Иоганнес Бобровский, художник большого и разностороннего дарования, слишком поздно смог посвятить себя целиком литературе и умер в расцвете таланта.

В стихах И. Бобровского постоянно возникает славянский сельский ландшафт с колодцем, ветряком да церковкой, а то и величественный Новгород со стороны Ильмень–озера. Они восхищают, волнуют и обвиняют поэта: прекрасные пейзажи, увы, неразрывно связаны с его окопным опытом, с черными датами — 1941, 1942 годы. Из‑за этих глубоких внутренних конфликтов и возникает какая‑то особенная загадочная зыбкость его лирических картин, их недосказанность и прерывистый ритм.

Литовские земли сделались излюбленным пространством романиста И. Бобровского. В романе «Литовские клавиры» запечатлены древние обряды и нравы литовцев, звучат деревенские пересуды и ученые диспуты знатоков фольклора, раздаются праздничные и печальные народные напевы, а самое главное — вырастает опера, которую творят местный учитель и здешний скрипач. Она будет посвящена Донелайтису; его эпоха, его образ как бы символически входят в предвоенную атмосферу. Великий литовский просветитель становится в это опасное время неотъемлемой ценностью нации, его гуманистическим символом и, несмотря на ореол преданий, своим простым деревенским пастором, с которым легко толковать о самых обыденных нуждах и отвлеченных материях.

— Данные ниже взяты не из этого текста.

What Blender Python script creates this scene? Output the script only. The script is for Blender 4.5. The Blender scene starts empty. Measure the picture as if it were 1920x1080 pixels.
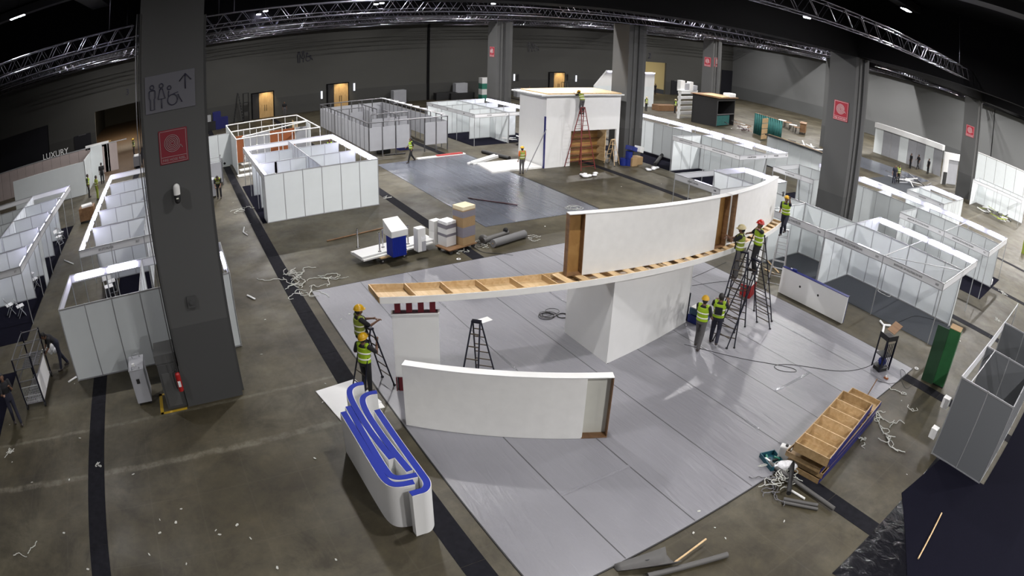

Иоганнес Бобровский — истинный интернационалист. Хотя описанные в романе «Мельница Левина» трагикомические происшествия случились сто с лишним лет назад, историческое повествование прозвучало весьма своевременно. В этом романе он так же, как и Ф. Фюман в повести «Еврейский автомобиль», развенчивает антисемитизм, бывший во времена гитлеровского господства ударной силой кровавой пропаганды насилия. В «Мельнице Левина» изображена агрессивная суета где‑то на задворках истории, но писатель видит в этих конфликтах предвестье страшных событий. Крепкий немецкий хозяин, ловким маневром прибравший к рукам мельницу еврея Левина, ведет себя, несмотря на всю недалекость и заскорузлую тупость, вполне в духе кайзеровской политики, а в его «арийском» глумлении над людьми, как он полагает, низших рас отчетливо просматривается грядущий официальный фашизм. Именно фашизму во всех его вариациях и подробностях противостояло гуманистическое творчество Иоганнеса Бобровского.

У писателей ГДР, пришедших в литературу после войны, общей оказалась не только биография, но и характерная склонность к историческому мышлению, и глубокая корневая связь с традициями гуманизма. В горестном настрое стихотворений И. Бобровского ощущается родство с поэзией Тридцатилетней войны, когда отечество после многих сражений подвергалось всеобщему разорению.

А в романах, повествующих о скитаниях фронтовиков, о бессмысленных приказах, каждый из которых может стать для солдата последним, о маленьких спасительных удачах и неотвратимом поражении, заметно воздействие бессмертного романа XVII века «Симплициссимус» Ганса Гриммельсхаузена. Образ отчаянного, везучего ловкача, который, скитаясь по миру, охваченному долгой войной, пытается постичь, где же источник всеобщего слезного горя, в какой‑то мере, безусловно, оказал влияние и на Э. Штриттматтера в «Чудодее», и на Ф. Фюмана, и на М. В. Шульца.

Эрвин Штриттматтер в романе «Оле Бинкопп» (1963) создал традиционный народный характер, наделенный лукавым умом, трезвым здравым смыслом и житейским оптимизмом. Его многогранность противопоставлена нацистской мундирной заурядности.

Литературе, возникшей спустя десятилетие после войны, оказались особенно близкими и традиции немецких просветителей с их очевидной аналитичностью, четкой дидактикой, явным перевесом размышлений над сюжетными превратностями. Эти традиции проявилась в повестях Фюмана.